Corria o longínquo ano de 1965, o país encontrava-se submerso num ambiente hostil e totalitário quando Simone de Oliveira encantou o mundo lusófono no Festival da Canção da RTP com os versos “A vida perdeu fulgor. Como o sol de inverno, não tenho calor”. O tema ficou eternizado como Sol de Inverno e, actualmente, serve como metáfora perfeita ao contexto térmico daquela que é a realidade da grande maioria das habitações no nosso país.

Segundo um relatório divulgado pelo Portal da Construção Sustentável, “Cerca de 74% dos portugueses consideram as suas casas frias no inverno. A maioria recorre a mais roupa e a mais equipamentos para colmatar as necessidades de aquecimento”. Aliás, até 1990 a legislação não exigia qualquer tipo de isolamento térmico na construção de novas habitações.

Já em 2003 foi realizada pela Universidade de Dublin uma investigação que concluiu que Portugal é um dos países da União Europeia onde mais se morre por falta de condições de isolamento e aquecimento nas casas. A Quercus revela que apenas 1% considera a sua casa termicamente confortável e 21% dos portugueses consideram haver um aumento significativo no consumo de energia para manter o conforto.

À previsão de um Inverno rigoroso alia-se o facto de a pressão sobre os preços praticados no mercado grossista de electricidade na Península Ibérica (Mibel) conduzir a um avanço consecutivo para novos máximos históricos. No dia 18 de Novembro de 2020 o preço da electricidade no mercado Ibérico cifrava-se em valores a rondar os 38,24 €/MWh. Actualmente este valor encontra-se a 206,32€/MWh, um aumento de 540%, quando em comparação com o período homólogo do ano passado. Esta sequência de picos no preço da energia é reflexo do aumento do custo do gás natural no mercado internacional, assim como dos elevados preços das licenças de emissão de dióxido de carbono. Outro motivo que tem também contribuído para esta escalada de preços é a diminuição da geração de energia através da força do vento, o que leva as centrais de ciclo combinado de gás natural a recorrerem ao mix energético para compensar a situação.

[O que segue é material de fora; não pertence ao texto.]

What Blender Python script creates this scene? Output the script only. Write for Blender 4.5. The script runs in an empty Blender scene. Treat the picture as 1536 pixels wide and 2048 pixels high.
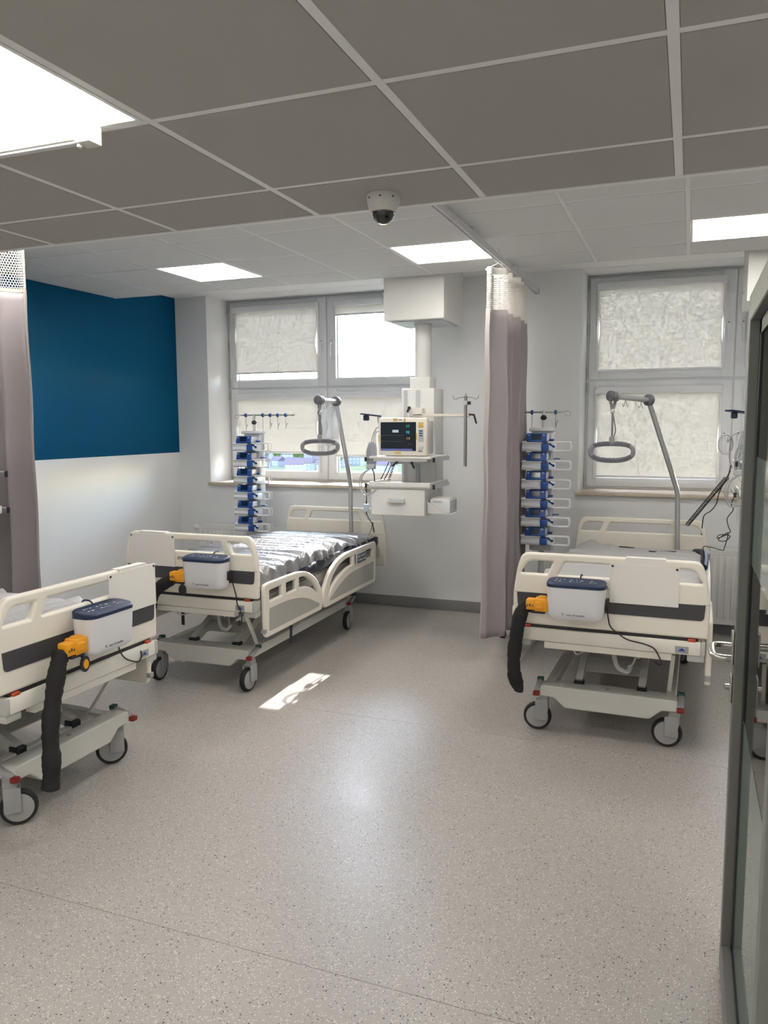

Em Espanha o Conselho de Ministros anunciou uma série de medidas para combater o aumento do preço da electricidade, nomeadamente a redução de 5,11% para 0,5% do imposto especial sobre a electricidade, cobrado a famílias e empresas. Por cá, a Entidade Reguladora dos Serviços Energéticos (ERSE) anunciou que a fatura da luz vai sofrer aumentos entre um e três euros para mais de 930 mil consumidores. No entanto, para compensar este efeito, a ERSE revelou que as tarifas a aplicar no próximo ano terão uma redução de 3,4% face a Dezembro de 2021.

No país com maior exposição solar da Europa, resta-nos apelar ao Sol de Inverno de Simone para contrariar a situação em que grande parte das famílias portuguesas se encontram. Ainda que seja ousado dizer-se que em Portugal há gente a morrer de frio, será factual dizer-se que há gente a morrer pelo frio que sente e pelas consequências que isso tem na sua saúde – nomeadamente problemas respiratórios e alergias – situação que envergonha o regime e consequentemente enfraquece a Democracia.